● **Aim**: Beneath this instruction is a block of data; output from it exactly the lines that run from the one containing "What Blender Python" through the one containing "scene.camera = cam", inclusive.

● **Records shown**:
╔══

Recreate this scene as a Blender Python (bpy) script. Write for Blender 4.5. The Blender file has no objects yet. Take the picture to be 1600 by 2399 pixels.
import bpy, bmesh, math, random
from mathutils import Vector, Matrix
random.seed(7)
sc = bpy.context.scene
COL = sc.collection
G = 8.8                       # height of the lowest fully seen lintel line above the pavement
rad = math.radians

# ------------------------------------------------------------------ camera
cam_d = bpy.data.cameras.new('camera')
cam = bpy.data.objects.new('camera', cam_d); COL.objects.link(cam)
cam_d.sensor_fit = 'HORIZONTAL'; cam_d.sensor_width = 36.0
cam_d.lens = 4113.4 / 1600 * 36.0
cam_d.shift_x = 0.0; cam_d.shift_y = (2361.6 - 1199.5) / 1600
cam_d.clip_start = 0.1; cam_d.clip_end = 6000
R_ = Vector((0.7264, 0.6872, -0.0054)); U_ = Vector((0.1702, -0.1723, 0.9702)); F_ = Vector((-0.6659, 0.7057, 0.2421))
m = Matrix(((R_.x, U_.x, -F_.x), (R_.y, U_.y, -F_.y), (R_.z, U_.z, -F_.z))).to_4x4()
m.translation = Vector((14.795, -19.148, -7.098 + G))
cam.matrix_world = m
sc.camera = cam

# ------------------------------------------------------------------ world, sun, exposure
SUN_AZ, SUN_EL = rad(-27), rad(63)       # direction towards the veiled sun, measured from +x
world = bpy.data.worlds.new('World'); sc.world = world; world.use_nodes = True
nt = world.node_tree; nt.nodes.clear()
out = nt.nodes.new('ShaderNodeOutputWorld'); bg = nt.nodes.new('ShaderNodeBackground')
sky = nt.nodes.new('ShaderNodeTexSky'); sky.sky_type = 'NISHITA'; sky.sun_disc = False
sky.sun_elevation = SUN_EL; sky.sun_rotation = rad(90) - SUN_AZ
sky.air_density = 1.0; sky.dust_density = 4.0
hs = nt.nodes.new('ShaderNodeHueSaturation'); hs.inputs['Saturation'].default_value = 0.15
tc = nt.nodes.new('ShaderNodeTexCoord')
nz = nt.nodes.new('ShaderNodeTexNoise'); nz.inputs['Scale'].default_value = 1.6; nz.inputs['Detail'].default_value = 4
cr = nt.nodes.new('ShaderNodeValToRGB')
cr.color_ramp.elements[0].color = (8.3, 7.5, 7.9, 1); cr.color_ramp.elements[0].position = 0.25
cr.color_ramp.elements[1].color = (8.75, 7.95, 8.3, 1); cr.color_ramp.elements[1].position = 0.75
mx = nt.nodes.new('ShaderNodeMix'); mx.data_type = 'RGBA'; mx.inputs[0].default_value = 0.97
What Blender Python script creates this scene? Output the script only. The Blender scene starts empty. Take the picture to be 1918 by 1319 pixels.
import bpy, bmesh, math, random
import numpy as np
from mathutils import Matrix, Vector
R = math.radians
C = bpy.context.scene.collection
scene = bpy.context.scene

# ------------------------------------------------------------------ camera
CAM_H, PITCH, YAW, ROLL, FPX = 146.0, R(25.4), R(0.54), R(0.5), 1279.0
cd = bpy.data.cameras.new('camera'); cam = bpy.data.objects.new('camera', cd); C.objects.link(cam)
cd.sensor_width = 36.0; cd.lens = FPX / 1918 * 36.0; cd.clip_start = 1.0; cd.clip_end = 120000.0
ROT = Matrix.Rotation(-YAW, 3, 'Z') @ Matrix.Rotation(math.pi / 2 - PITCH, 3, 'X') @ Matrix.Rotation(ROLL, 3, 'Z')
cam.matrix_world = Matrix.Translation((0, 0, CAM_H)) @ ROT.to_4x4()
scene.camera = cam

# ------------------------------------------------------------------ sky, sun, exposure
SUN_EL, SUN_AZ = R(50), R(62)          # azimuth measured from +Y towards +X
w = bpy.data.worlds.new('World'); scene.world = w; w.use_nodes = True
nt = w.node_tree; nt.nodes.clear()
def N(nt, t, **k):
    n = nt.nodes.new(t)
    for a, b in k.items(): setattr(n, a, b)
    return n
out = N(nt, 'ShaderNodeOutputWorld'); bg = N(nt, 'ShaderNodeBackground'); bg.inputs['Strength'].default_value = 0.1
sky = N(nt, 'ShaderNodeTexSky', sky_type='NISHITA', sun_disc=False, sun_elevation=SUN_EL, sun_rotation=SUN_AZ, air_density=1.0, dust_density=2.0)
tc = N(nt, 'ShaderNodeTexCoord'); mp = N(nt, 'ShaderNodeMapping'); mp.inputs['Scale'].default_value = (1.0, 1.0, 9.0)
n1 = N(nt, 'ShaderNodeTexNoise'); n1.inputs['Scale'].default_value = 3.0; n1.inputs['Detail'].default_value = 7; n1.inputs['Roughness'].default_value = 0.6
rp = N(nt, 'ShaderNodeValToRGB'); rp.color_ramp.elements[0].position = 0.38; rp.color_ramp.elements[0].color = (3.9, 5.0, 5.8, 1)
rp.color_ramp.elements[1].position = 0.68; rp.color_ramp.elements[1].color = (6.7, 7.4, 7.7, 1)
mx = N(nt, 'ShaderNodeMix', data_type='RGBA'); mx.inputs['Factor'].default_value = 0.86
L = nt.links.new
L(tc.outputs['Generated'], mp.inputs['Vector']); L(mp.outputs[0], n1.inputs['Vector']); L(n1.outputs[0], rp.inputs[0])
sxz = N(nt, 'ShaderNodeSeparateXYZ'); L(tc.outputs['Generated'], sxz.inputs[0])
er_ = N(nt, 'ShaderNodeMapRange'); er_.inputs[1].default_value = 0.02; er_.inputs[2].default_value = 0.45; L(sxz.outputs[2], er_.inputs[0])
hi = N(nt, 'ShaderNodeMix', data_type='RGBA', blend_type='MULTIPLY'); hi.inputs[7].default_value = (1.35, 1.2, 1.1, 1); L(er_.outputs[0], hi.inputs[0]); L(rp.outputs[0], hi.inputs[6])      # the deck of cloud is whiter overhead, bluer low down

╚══

● **Right answer**:
What Blender Python script creates this scene? Output the script only. The Blender scene starts empty. Take the picture to be 1918 by 1319 pixels.
import bpy, bmesh, math, random
import numpy as np
from mathutils import Matrix, Vector
R = math.radians
C = bpy.context.scene.collection
scene = bpy.context.scene

# ------------------------------------------------------------------ camera
CAM_H, PITCH, YAW, ROLL, FPX = 146.0, R(25.4), R(0.54), R(0.5), 1279.0
cd = bpy.data.cameras.new('camera'); cam = bpy.data.objects.new('camera', cd); C.objects.link(cam)
cd.sensor_width = 36.0; cd.lens = FPX / 1918 * 36.0; cd.clip_start = 1.0; cd.clip_end = 120000.0
ROT = Matrix.Rotation(-YAW, 3, 'Z') @ Matrix.Rotation(math.pi / 2 - PITCH, 3, 'X') @ Matrix.Rotation(ROLL, 3, 'Z')
cam.matrix_world = Matrix.Translation((0, 0, CAM_H)) @ ROT.to_4x4()
scene.camera = cam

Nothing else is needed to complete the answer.